Working data ▸
-*-*-
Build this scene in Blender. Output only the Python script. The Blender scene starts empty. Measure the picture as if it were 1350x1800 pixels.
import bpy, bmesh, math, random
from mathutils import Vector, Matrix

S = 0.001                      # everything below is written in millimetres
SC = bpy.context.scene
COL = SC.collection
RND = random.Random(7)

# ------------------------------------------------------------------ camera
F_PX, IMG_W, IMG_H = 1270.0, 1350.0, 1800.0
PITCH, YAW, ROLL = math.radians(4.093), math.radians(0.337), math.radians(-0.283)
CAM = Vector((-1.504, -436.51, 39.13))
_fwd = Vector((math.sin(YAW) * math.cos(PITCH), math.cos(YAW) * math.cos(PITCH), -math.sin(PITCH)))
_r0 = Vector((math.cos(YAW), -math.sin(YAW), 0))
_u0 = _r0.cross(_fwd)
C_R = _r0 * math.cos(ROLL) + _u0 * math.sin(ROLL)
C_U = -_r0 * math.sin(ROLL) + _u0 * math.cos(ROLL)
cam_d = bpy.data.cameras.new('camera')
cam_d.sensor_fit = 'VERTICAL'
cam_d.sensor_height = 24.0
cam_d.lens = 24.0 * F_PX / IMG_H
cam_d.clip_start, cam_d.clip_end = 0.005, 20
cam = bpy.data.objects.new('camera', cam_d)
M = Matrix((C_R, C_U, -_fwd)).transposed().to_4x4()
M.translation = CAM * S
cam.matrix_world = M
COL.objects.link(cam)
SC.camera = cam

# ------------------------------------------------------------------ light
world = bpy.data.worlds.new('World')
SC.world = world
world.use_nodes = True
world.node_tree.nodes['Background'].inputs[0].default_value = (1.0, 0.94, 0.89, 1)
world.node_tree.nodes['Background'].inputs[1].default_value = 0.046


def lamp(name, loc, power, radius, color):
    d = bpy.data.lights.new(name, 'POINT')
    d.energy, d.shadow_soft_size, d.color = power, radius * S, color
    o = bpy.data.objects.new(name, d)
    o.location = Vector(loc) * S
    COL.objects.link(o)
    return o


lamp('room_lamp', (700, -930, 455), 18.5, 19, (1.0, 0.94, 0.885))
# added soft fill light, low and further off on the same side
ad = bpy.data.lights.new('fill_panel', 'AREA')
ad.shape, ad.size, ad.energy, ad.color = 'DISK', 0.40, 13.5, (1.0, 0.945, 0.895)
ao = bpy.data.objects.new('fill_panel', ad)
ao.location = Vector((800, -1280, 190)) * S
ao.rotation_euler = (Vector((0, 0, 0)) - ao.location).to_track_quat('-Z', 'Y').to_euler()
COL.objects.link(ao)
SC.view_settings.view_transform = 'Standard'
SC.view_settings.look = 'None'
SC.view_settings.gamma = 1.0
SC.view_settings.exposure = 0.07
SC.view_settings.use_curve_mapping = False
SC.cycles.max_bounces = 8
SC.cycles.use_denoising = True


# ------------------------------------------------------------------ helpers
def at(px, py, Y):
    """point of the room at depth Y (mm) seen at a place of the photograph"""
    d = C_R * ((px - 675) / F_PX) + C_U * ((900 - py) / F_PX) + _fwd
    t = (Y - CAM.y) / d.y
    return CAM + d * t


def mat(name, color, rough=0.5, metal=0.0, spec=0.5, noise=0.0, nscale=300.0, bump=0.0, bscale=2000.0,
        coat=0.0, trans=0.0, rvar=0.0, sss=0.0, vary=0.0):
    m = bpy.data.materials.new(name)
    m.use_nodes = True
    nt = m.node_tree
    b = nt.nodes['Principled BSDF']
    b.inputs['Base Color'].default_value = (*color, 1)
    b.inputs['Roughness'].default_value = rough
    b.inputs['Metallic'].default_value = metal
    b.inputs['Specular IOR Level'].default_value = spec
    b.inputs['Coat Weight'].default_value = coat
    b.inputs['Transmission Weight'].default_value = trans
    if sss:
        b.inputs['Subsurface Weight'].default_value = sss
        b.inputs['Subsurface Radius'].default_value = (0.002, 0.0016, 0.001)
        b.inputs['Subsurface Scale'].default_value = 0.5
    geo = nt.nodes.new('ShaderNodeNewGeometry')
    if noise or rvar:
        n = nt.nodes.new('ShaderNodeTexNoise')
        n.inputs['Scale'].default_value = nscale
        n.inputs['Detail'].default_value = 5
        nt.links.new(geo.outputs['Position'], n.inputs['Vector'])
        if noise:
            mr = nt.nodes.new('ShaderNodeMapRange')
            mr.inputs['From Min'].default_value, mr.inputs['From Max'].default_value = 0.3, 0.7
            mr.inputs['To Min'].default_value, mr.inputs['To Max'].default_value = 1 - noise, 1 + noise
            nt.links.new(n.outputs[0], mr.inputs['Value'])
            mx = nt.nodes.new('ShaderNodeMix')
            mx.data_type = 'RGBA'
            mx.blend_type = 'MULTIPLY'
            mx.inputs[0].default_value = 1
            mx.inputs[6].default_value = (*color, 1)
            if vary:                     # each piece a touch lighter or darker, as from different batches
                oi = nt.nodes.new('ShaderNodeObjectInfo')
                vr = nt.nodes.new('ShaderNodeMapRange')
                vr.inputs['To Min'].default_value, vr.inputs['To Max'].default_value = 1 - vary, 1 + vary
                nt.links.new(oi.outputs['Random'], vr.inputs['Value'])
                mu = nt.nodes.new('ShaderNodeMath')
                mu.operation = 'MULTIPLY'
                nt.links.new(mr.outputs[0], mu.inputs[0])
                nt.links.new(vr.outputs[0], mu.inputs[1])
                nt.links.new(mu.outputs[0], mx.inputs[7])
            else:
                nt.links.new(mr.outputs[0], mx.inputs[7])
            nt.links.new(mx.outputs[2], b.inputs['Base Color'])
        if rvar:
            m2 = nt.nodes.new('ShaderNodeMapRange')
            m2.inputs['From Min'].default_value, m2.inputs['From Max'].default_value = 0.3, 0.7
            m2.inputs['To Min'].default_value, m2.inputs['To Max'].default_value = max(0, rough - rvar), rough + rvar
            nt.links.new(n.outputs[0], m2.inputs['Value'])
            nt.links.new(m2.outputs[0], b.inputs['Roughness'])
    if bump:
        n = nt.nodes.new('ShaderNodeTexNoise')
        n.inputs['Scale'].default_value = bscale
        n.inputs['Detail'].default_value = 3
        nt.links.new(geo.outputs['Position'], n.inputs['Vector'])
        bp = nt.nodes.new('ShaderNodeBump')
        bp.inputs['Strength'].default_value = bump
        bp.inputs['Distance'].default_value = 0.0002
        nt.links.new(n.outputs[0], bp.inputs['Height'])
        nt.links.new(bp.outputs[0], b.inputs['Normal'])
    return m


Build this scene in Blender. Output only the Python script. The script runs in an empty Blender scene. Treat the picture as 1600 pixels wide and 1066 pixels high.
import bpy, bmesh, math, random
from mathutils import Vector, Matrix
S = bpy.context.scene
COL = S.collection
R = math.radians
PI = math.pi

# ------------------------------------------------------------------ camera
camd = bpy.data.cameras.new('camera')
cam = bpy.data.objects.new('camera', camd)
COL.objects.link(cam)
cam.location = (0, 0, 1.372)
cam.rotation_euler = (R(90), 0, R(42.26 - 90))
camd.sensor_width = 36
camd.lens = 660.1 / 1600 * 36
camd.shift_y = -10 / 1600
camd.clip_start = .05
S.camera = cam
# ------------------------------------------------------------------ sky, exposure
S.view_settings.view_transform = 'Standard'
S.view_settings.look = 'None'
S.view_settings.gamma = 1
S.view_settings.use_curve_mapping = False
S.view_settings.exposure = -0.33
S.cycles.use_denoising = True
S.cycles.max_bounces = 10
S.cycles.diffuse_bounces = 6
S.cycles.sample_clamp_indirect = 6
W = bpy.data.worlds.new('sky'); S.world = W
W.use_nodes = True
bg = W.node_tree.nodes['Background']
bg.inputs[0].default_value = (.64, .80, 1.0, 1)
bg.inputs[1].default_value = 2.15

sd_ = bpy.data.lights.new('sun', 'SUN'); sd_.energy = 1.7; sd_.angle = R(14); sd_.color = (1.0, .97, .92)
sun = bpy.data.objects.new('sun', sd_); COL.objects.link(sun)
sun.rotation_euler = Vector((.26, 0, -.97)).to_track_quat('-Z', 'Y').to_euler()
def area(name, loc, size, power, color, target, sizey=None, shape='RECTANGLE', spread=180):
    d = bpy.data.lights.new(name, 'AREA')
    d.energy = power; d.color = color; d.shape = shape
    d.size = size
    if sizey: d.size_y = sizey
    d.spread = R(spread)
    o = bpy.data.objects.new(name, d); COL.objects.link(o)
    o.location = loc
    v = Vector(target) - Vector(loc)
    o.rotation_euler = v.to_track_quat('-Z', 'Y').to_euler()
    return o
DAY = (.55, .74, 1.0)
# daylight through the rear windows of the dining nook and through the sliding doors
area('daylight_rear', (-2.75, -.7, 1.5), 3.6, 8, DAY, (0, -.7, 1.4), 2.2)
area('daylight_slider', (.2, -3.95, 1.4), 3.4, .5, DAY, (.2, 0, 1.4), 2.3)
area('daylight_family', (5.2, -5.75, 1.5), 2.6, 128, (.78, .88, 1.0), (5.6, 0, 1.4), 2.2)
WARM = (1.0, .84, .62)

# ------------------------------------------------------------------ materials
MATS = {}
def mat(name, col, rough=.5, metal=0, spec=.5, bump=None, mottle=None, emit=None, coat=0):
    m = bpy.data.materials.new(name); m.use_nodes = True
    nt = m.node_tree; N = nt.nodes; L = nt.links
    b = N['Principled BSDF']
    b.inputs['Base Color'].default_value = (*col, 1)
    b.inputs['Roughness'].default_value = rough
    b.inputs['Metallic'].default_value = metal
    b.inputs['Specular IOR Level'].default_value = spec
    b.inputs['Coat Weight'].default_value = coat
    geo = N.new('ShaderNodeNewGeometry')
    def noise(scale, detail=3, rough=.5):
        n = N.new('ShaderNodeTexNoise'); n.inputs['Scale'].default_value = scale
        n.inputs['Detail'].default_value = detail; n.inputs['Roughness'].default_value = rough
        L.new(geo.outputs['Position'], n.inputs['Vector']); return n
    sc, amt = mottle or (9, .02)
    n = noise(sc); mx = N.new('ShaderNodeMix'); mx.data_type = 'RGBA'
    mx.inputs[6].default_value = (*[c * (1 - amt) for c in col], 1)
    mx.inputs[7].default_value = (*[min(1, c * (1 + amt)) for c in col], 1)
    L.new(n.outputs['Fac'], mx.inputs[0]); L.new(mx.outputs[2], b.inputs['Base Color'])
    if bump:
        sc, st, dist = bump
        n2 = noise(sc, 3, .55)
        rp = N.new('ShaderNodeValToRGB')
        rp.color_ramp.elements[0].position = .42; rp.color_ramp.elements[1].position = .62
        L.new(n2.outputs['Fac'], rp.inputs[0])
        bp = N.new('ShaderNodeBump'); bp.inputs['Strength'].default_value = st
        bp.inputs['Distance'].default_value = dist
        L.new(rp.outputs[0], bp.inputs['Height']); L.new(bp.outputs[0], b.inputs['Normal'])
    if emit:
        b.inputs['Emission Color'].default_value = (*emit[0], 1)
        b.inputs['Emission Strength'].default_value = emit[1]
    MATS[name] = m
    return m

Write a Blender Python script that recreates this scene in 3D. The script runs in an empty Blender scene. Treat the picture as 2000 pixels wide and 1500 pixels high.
-*-*-
Stated problem ▸ Give again, word for word, the lines starting at the line that has "1066 pixels high." and ending at the line that has "PI = math.pi", with both of those lines included and nothing else.

Exercise answer ▸
Build this scene in Blender. Output only the Python script. The script runs in an empty Blender scene. Treat the picture as 1600 pixels wide and 1066 pixels high.
import bpy, bmesh, math, random
from mathutils import Vector, Matrix
S = bpy.context.scene
COL = S.collection
R = math.radians
PI = math.pi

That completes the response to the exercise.